I started a script on a server using "at": at now < script.sh My problem is, that the script repeatedly starts new processes. Is it possible to stop the whole script instead of killing the single processes using "top"? I can not find the running script using "top", "bg" or "ps aux". I could not find a solution using google, only solutions to kill foreground jobs are offered.

Killing the process id at now < script.sh & spills out does not work either:

user@linux:$ at now < script.sh &
[1] 16428
warning: commands will be executed using /bin/sh
user@linux:$ job 3 at Sat Sep 10 11:58:00 2016

[1]+  Fertig                  at now < script.sh
user@linux:$ kill 16428
bash: kill: (16428) - Kein passender Prozess gefunden

"Kein passender Prozess gefunden" means "no matching process found".
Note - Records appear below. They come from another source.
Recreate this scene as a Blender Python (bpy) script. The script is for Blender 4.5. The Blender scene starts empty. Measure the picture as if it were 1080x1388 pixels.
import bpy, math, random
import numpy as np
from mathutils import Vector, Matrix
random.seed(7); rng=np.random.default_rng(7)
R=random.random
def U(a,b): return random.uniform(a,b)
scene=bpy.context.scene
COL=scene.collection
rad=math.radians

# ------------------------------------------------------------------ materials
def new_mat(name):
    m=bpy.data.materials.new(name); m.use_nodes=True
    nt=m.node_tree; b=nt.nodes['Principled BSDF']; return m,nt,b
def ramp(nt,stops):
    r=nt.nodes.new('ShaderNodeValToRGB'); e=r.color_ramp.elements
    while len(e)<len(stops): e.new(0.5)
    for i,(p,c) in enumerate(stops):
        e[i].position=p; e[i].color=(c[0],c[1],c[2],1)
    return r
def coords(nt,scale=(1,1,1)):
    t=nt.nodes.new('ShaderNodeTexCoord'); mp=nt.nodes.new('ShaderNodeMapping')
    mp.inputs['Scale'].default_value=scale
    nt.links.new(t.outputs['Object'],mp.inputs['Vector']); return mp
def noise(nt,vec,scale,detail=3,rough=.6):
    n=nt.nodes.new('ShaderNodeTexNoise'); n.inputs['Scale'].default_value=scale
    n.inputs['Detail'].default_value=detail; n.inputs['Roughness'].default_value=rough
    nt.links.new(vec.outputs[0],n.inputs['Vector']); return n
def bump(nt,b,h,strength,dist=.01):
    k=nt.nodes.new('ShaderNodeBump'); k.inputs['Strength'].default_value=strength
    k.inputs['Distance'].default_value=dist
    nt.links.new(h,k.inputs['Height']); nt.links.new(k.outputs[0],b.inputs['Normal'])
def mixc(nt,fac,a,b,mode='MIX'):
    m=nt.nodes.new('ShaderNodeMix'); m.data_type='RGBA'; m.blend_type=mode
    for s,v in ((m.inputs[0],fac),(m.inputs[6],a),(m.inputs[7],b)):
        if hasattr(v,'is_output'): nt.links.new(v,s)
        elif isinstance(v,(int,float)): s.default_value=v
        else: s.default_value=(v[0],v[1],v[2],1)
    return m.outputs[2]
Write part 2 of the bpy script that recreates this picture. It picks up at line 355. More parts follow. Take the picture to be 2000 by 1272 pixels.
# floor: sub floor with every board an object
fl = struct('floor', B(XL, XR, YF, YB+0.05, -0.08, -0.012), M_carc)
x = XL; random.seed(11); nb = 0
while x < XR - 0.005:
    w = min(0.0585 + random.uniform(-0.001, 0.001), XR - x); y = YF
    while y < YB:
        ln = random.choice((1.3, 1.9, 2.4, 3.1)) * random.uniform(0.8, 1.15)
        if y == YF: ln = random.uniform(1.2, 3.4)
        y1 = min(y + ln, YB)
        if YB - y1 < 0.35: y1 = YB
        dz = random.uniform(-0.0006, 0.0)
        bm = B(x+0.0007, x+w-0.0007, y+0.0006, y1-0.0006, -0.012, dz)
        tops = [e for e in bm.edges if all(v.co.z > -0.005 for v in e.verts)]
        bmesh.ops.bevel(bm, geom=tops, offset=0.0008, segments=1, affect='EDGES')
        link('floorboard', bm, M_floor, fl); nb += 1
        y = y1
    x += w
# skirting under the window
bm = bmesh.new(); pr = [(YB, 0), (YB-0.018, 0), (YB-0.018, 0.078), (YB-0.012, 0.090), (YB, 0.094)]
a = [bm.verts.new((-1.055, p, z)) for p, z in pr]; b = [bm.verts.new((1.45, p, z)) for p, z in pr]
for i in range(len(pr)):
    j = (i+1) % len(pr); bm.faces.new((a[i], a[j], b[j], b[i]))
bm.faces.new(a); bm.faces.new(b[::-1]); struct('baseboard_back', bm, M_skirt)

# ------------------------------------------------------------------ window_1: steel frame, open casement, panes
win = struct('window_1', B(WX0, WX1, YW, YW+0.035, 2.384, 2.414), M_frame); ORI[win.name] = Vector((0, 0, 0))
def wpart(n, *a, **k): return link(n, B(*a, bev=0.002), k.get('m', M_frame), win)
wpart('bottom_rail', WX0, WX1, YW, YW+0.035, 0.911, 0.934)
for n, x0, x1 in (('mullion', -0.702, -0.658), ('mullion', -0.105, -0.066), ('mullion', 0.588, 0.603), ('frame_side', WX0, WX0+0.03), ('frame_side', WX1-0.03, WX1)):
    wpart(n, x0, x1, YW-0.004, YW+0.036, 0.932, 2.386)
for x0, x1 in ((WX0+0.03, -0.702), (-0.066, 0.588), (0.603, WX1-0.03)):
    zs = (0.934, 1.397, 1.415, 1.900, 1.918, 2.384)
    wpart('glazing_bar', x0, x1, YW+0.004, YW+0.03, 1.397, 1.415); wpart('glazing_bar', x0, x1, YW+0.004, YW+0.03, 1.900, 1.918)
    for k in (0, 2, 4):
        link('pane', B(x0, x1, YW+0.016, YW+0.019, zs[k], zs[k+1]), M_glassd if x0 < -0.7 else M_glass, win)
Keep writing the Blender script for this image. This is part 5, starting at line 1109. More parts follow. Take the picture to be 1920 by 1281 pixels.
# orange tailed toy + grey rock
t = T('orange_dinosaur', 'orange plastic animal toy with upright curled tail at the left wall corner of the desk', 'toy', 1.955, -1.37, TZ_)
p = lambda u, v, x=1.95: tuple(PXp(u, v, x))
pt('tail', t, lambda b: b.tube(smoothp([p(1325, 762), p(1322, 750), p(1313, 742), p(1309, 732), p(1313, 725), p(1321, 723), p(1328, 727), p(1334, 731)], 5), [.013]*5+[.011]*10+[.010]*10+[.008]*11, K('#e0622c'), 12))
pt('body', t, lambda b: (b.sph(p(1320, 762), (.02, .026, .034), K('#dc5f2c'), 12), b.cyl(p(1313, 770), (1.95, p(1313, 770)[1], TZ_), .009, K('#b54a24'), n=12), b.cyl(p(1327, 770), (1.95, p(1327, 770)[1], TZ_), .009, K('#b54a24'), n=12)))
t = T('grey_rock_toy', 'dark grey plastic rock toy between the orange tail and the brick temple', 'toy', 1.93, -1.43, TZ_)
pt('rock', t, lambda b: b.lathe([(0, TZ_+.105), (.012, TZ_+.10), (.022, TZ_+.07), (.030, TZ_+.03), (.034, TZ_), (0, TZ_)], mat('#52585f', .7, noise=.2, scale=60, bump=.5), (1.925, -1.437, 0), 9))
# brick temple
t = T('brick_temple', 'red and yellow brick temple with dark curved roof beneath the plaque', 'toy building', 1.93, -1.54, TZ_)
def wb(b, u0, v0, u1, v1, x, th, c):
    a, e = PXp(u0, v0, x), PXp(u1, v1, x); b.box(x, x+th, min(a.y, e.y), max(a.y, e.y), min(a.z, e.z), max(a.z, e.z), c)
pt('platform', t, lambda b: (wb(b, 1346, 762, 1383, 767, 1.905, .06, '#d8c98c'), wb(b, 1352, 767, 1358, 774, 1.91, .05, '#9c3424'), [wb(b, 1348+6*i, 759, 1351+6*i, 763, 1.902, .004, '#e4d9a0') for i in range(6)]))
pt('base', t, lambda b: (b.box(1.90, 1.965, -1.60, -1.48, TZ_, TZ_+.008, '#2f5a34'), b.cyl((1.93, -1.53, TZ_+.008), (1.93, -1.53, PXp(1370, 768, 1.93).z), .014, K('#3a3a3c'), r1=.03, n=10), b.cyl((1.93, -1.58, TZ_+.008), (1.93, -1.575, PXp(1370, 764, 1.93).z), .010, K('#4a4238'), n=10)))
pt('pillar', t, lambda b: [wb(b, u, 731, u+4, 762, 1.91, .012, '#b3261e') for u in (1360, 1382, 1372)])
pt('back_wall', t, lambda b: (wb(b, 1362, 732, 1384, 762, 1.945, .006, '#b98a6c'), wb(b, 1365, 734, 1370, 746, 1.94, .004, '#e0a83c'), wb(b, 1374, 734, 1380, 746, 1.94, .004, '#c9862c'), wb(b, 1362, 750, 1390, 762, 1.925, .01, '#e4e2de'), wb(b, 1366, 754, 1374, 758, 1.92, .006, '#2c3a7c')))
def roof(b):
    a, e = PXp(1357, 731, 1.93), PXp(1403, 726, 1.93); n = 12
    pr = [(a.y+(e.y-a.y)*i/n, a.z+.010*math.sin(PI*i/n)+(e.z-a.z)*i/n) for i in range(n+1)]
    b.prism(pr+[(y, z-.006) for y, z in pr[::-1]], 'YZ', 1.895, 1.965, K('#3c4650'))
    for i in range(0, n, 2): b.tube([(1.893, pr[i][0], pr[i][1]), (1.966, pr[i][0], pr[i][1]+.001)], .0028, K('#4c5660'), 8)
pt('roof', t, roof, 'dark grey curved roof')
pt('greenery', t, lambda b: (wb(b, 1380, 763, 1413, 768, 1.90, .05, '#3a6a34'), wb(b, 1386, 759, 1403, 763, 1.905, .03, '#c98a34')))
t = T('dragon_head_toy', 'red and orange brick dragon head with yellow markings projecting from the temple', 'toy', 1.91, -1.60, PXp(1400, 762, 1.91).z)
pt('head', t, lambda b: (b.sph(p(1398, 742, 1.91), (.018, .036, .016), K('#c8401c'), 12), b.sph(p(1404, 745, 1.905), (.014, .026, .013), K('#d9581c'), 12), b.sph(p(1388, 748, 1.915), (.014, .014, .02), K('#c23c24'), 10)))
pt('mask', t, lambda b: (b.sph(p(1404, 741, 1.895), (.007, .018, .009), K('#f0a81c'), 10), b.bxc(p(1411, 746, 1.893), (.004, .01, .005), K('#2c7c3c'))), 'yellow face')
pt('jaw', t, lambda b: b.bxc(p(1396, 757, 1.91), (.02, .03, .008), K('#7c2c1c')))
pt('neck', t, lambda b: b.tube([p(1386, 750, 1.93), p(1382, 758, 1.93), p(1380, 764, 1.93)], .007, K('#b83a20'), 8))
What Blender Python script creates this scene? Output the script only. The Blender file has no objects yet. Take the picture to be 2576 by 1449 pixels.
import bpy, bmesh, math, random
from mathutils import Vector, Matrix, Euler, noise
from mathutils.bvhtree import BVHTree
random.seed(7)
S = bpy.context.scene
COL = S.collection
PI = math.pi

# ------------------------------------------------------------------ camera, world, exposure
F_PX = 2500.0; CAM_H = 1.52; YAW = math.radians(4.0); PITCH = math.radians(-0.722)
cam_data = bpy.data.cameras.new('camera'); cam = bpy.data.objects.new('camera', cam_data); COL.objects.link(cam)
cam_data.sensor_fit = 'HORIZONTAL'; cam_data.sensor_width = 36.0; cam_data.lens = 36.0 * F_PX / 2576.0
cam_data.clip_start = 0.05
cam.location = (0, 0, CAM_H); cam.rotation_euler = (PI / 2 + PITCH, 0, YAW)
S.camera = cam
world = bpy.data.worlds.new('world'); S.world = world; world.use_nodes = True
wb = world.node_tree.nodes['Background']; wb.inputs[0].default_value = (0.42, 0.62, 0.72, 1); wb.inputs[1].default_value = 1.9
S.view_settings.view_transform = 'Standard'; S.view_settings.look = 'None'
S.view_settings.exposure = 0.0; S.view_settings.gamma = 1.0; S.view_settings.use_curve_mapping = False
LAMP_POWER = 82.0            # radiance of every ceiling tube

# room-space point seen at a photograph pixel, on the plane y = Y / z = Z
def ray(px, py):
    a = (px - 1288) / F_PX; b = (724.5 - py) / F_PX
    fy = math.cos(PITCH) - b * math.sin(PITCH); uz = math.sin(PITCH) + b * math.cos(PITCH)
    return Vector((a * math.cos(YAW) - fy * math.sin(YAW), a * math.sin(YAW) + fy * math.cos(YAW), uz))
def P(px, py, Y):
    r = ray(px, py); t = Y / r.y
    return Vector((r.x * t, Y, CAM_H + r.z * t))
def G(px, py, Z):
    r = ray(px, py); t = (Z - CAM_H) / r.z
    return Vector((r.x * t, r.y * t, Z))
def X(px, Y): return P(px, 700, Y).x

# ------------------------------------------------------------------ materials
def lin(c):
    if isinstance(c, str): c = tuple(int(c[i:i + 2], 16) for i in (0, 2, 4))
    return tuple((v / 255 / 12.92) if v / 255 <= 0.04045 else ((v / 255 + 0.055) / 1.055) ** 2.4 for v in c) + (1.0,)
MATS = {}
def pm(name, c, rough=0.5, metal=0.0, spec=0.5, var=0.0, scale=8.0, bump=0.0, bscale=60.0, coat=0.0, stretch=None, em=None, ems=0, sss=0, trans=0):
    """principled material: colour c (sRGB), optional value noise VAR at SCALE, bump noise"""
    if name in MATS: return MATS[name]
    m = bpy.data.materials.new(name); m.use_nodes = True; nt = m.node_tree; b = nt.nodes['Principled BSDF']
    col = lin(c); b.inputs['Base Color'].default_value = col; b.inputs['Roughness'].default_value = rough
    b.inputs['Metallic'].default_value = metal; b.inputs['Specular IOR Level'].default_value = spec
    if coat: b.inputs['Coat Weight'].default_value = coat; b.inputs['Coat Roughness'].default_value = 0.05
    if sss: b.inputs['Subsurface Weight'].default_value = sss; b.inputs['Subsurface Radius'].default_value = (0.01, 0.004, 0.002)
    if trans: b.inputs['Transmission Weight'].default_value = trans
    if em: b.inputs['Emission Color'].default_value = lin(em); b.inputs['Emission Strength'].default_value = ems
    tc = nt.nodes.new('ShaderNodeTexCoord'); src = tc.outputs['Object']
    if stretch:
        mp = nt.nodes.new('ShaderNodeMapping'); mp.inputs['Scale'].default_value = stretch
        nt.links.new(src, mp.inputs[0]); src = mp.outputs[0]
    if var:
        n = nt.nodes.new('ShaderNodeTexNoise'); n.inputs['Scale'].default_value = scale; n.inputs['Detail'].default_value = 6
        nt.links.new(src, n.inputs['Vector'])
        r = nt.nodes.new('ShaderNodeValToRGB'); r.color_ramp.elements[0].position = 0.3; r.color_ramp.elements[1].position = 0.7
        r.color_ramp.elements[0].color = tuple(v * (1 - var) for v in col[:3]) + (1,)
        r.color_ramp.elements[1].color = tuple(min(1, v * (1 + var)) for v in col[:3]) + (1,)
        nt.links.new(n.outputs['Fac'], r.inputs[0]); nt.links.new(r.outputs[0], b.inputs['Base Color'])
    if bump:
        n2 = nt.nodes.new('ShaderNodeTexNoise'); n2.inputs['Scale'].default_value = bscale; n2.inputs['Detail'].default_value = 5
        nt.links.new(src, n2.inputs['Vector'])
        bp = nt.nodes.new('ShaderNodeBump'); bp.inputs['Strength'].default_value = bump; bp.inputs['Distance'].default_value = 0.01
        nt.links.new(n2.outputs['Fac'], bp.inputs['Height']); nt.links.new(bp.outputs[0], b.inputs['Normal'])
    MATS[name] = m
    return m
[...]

  • What if you did at now < script.sh & and killed the PID it spits out? – cutrightjm Sep 9 '16 at 21:47
  • The at program just submits your commands for execution and exits immediately, so its pid is useless; the execution is done by a different process(es). While running it(they) should show in BSD-style ps ax but might be easier to find if you use ATT-style ps -fu yourusernameornumber and focus on the entries with ? under TTY. – dave_thompson_085 Sep 10 '16 at 11:52
  • you confuse & ( background job/process in same shell ) and at (detached shell). I would advise to use either at now < script.sh or script.sh & depending on your need. – Archemar Sep 12 '16 at 13:01

dave_thompson_085 is correct with his comment. Using ps -fu yourusernameornumber I could find the script's processes (including PID) called "sh". I could stop them by kill <PID>.